Concernant les points négatifs, le premier dont elle me parle est le coût. Dans un premier temps, elle explique que souvent un des parents cesse de travailler pour s’occuper des enfants et de leur instruction (ndlr : ce qui n’est pas obligatoire, n’hésitez pas à consulter notre dossier sur le sujet) . Dans un second temps, Marie parle de l’investissement financier que représente l’IEF afin d’avoir du matériel à disposition pour chaque expérience et exercice. Marie met en avant un dernier point : « Cela demande beaucoup de temps et d’organisation ». Prévoir en avance permet de disposer du matériel qu’il faut, prévoir un plan B au cas où l’enfant n’accroche pas, entre autres… Il faut anticiper.

 

Si tu avais des conseils à donner à des parents qui se lancent dans l’IEF, ce serait quoi ?

Marie conseille, avant de démarrer, de se renseigner sur les différentes méthodes et pédagogies qui existent. Essayer, afin de voir laquelle correspond le mieux à votre enfant. Parfois, on se met beaucoup de pression, surtout lorsque quelque chose ne fonctionne pas, on pense que le problème vient de nous, alors qu’il suffit de revoir son approche et sa méthode afin de l’adapter au mieux à l’enfant.

Son second conseil est de lâcher prise, ne pas se focaliser que sur l’IEF.

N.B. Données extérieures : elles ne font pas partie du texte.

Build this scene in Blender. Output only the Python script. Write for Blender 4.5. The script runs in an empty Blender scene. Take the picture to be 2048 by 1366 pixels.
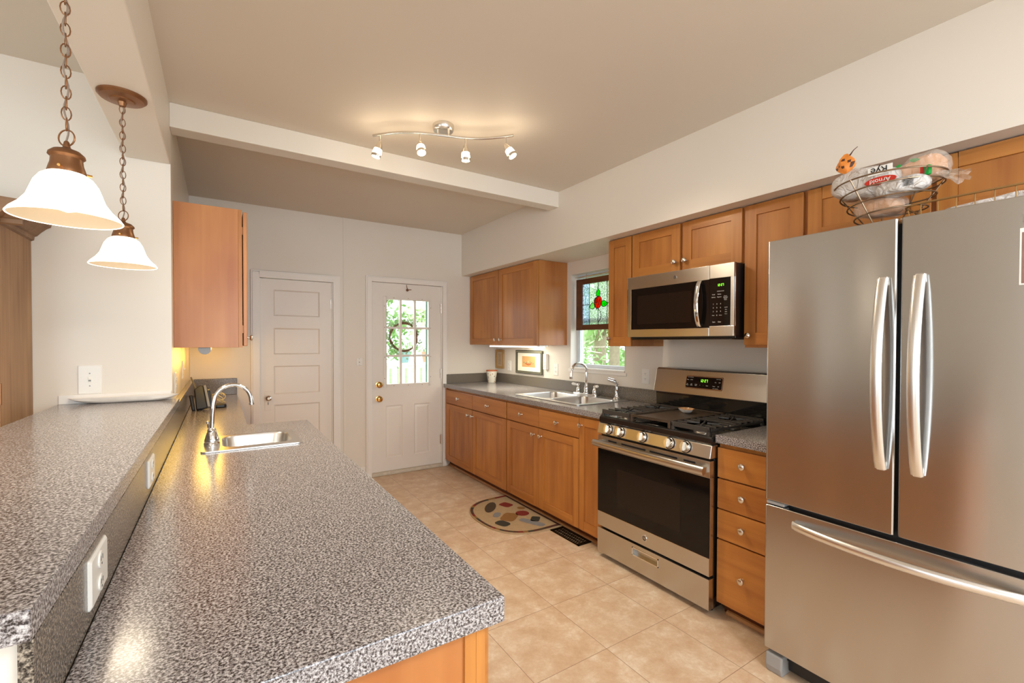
import bpy, bmesh, math, random
from mathutils import Vector, Matrix
random.seed(7)
PI = math.pi
sc = bpy.context.scene
COL = sc.collection

# ------------------------------------------------------------------ camera
W_PX, F_PX = 2048.0, 907.66
cam_d = bpy.data.cameras.new('camera')
cam = bpy.data.objects.new('camera', cam_d); COL.objects.link(cam)
cam_d.sensor_fit = 'HORIZONTAL'; cam_d.sensor_width = 36.0
cam_d.lens = 36.0 * F_PX / W_PX
cam_d.shift_y = 14.8 / W_PX
cam_d.clip_start = 0.02; cam_d.clip_end = 200
YAW, PITCH, ROLL = 0.57267, -0.01428, 0.00257
cam.location = (0, 0, 1.3771)
_fw = Vector((math.sin(YAW)*math.cos(PITCH), math.cos(YAW)*math.cos(PITCH), math.sin(PITCH)))
_rt = Vector((math.cos(YAW), -math.sin(YAW), 0))
_up = _rt.cross(_fw)
_r2 = _rt*math.cos(ROLL) + _up*math.sin(ROLL)
_u2 = -_rt*math.sin(ROLL) + _up*math.cos(ROLL)
cam.rotation_euler = Matrix((_r2, _u2, -_fw)).transposed().to_euler()
sc.camera = cam

# ------------------------------------------------------------------ view, world, lights
sc.view_settings.view_transform = 'Standard'
sc.view_settings.look = 'None'
sc.view_settings.gamma = 1
sc.view_settings.use_curve_mapping = False
sc.view_settings.exposure = 0.17
world = bpy.data.worlds.new('world'); sc.world = world; world.use_nodes = True
bg = world.node_tree.nodes['Background']
bg.inputs[0].default_value = (0.90, 0.96, 1.0, 1); bg.inputs[1].default_value = 3.6

def area(name, loc, direction, sx, sy, power, color, spread=PI):
    l = bpy.data.lights.new(name, 'AREA'); l.shape = 'RECTANGLE'; l.size = sx; l.size_y = sy
    l.energy = power; l.color = color; l.spread = spread
    o = bpy.data.objects.new(name, l); COL.objects.link(o); o.location = loc
    o.rotation_euler = Vector(direction).to_track_quat('-Z', 'Y').to_euler()
    return o
def point(name, loc, power, color, r=0.03):
    l = bpy.data.lights.new(name, 'POINT'); l.energy = power; l.color = color; l.shadow_soft_size = r
    o = bpy.data.objects.new(name, l); COL.objects.link(o); o.location = loc
    return o
def spot(name, loc, direction, power, color, ang, blend=0.6, r=0.02):
    l = bpy.data.lights.new(name, 'SPOT'); l.energy = power; l.color = color; l.spot_size = ang; l.spot_blend = blend; l.shadow_soft_size = r
    o = bpy.data.objects.new(name, l); COL.objects.link(o); o.location = loc
    o.rotation_euler = Vector(direction).to_track_quat('-Z', 'Y').to_euler()
    return o
DAY = (0.72, 0.87, 1.0)
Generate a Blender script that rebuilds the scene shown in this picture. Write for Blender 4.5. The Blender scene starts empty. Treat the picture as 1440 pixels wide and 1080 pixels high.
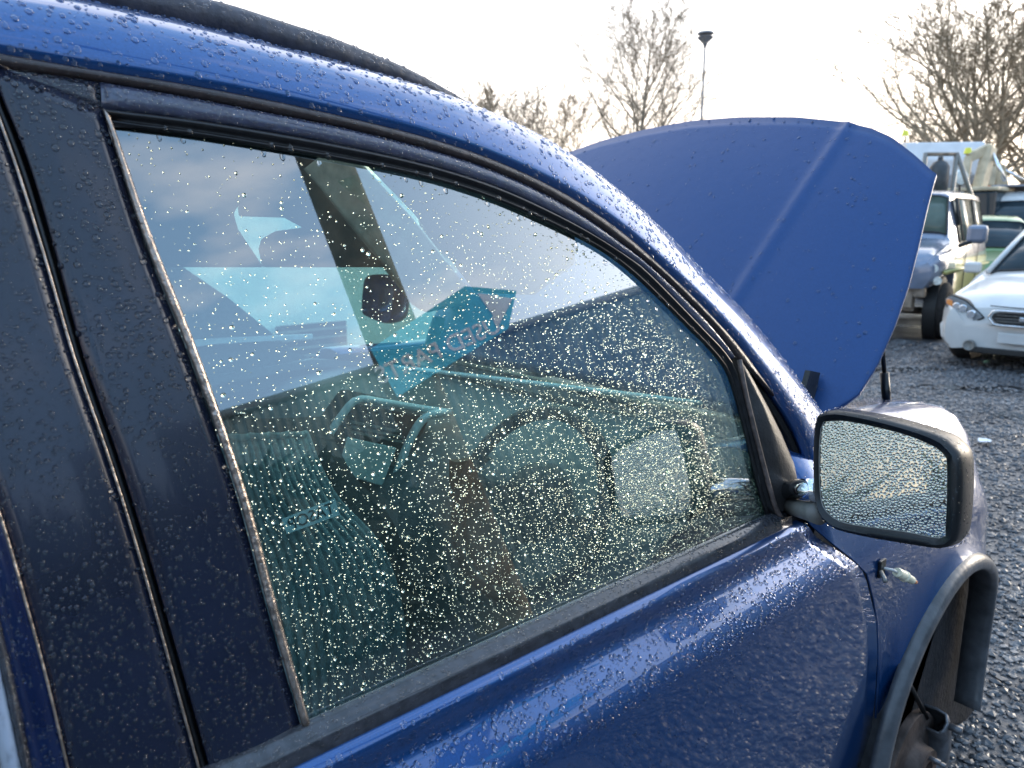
import bpy, bmesh, math, random
import numpy as np
from mathutils import Vector, Matrix
random.seed(7); RNG = np.random.default_rng(7)
scene = bpy.context.scene
COL = scene.collection
PI = math.pi
# ------------------------------------------------------------------ camera
F, HOR, VPX = 1050.0, 325.0, 1950.0          # focal length, horizon row, car-axis vanishing column (photo pixels)
CAM = np.array([0.6, 0.0, 1.42])
TH = math.atan((540-HOR)/F); YAW = math.atan((VPX-720)/(F/math.cos(TH)))
FW = np.array([-math.sin(YAW)*math.cos(TH), math.cos(YAW)*math.cos(TH), -math.sin(TH)])
RT = np.array([math.cos(YAW), math.sin(YAW), 0.0]); UP = np.cross(RT, FW)
cam = bpy.data.cameras.new('camera'); camo = bpy.data.objects.new('camera', cam); COL.objects.link(camo)
camo.location = CAM; camo.rotation_euler = Matrix((RT, UP, -FW)).transposed().to_euler()
cam.sensor_width = 36; cam.lens = 36*F/1440; cam.clip_start = 0.02; cam.clip_end = 3000
cam.dof.use_dof = True; cam.dof.focus_distance = 1.0; cam.dof.aperture_fstop = 8.0
scene.camera = camo
# ------------------------------------------------------------------ world, sun, exposure
SUN_EL, SUN_AZ = math.radians(10), math.radians(78)      # azimuth from +X towards +Y: low, ahead and just out of frame to the right
w = bpy.data.worlds.new('World'); scene.world = w; w.use_nodes = True
wn, wl = w.node_tree.nodes, w.node_tree.links; wn.clear()
def N(t, **k):
    n = wn.new(t)
    for a, b in k.items(): setattr(n, a, b)
    return n
sky = N('ShaderNodeTexSky', sky_type='NISHITA', sun_disc=False, sun_elevation=SUN_EL, sun_rotation=math.radians(90)-SUN_AZ, air_density=1.0, dust_density=.7, ozone_density=1.2)
bg = N('ShaderNodeBackground'); bg.inputs[1].default_value = 0.08
wl.new(sky.outputs[0], bg.inputs[0])
tc = N('ShaderNodeTexCoord'); sep = N('ShaderNodeSeparateXYZ'); wl.new(tc.outputs['Generated'], sep.inputs[0])
mp = N('ShaderNodeMapping'); mp.inputs['Scale'].default_value = (1.6, 1.6, 5.0); wl.new(tc.outputs['Generated'], mp.inputs[0])
nz = N('ShaderNodeTexNoise'); nz.inputs['Scale'].default_value = 1.7; nz.inputs['Detail'].default_value = 5; nz.inputs['Roughness'].default_value = .55; wl.new(mp.outputs[0], nz.inputs[0])
# cloud cover: thick towards the low sun side, breaking up behind the camera, thinning upwards
sx = N('ShaderNodeVectorMath', operation='DOT_PRODUCT'); sx.inputs[1].default_value = (-.77, .64, -0.30); wl.new(tc.outputs['Generated'], sx.inputs[0])
m1 = N('ShaderNodeMath', operation='MULTIPLY_ADD'); m1.inputs[1].default_value = .38; wl.new(sx.outputs['Value'], m1.inputs[0]); wl.new(nz.outputs[0], m1.inputs[2])
m2 = N('ShaderNodeMapRange'); m2.inputs['From Min'].default_value = .54; m2.inputs['From Max'].default_value = .70; wl.new(m1.outputs[0], m2.inputs[0])
lowz = N('ShaderNodeMapRange'); lowz.inputs['From Min'].default_value = .0; lowz.inputs['From Max'].default_value = .34; lowz.inputs['To Min'].default_value = 1; lowz.inputs['To Max'].default_value = 0; wl.new(sep.outputs[2], lowz.inputs[0])
cr = N('ShaderNodeMix', data_type='RGBA'); cr.inputs['A'].default_value = (1.0, 1.03, 1.10, 1); cr.inputs['B'].default_value = (1.12, .90, .66, 1); wl.new(lowz.outputs[0], cr.inputs['Factor'])
cb = N('ShaderNodeBackground'); cb.inputs[1].default_value = 1.3; wl.new(cr.outputs['Result'], cb.inputs[0])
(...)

« On reste des parents donc, de temps à autre, aller manger une glace, jouer aux playmobils, faire des guilis… Se recentrer sur le plus important : la famille. »

Elle termine :

« Les apprentissages, c’est bien bien, mais il ne faut pas que cela devienne une obsession ou une compétition. » 

 

Si tu devais définir l’IEF en un mot, lequel choisirais-tu ?

« Aventure »

 

Merci infiniment Marie pour ta douceur et ta confiance.